Lakshmi Rivera Amin’s interview with Sarah Schulman at Hyperallergic covered different ground, opening with Schulman’s observation that “the whole lesbian world was around poets.” The interview, filed under the week’s broader cultural sprawl, addressed Schulman’s writing life and the communities that shaped it – a reminder that literary scenes are social structures before they’re anything else.
History, Healthcare, and the Long Record
Two pieces from The MIT Press Reader bookended the week’s historical range. Virginia McGee Richards wrote about the enslaved South Carolinians who rowed to freedom along the Lowcountry’s Inner Passage – a specific, documented act of resistance recovered for a general readership. Separately, Lit Hub Health published a piece tracing how a Jamaican family’s history of struggle and survival reveals centuries of Black exclusion from healthcare systems. Neither piece framed its subject as settled history.

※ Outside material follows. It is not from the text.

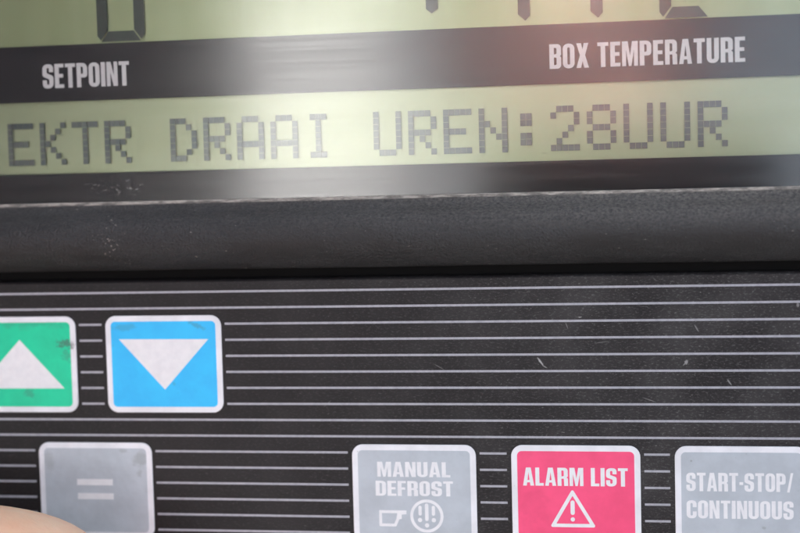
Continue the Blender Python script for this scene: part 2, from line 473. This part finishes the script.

Caleb Brennan’s essay at The Baffler explored the fascist internet nihilism of groyper politics, and Patricia Lockwood, writing in the London Review of Books, turned her attention to what she called the problem of American Catholicism – a subject that generates more heat than almost any other she could have chosen. The week’s also-ran list included pieces on midwifery history, GPS development, speculative fiction’s necessity, suburban time, progressive blindness, artificial light and insomnia, anti-apartheid resistance in 1970s South Africa, and a post office that handles letters addressed to the dead.

Also notable: Namwali Serpell and Angela Flournoy in conversation about Toni Morrison’s Tar Baby, Greg Sarris on telling the stories of California’s indigenous communities, a piece asking whether care is the answer to American gerontocracy, and – filed without apparent irony next to the heavier material – a guide to writing a novel in 33 days. This week in literary history also marked the anniversary of Dante Alighieri being named prior of Florence, a role he accepted before exile made the appointment look like a warning.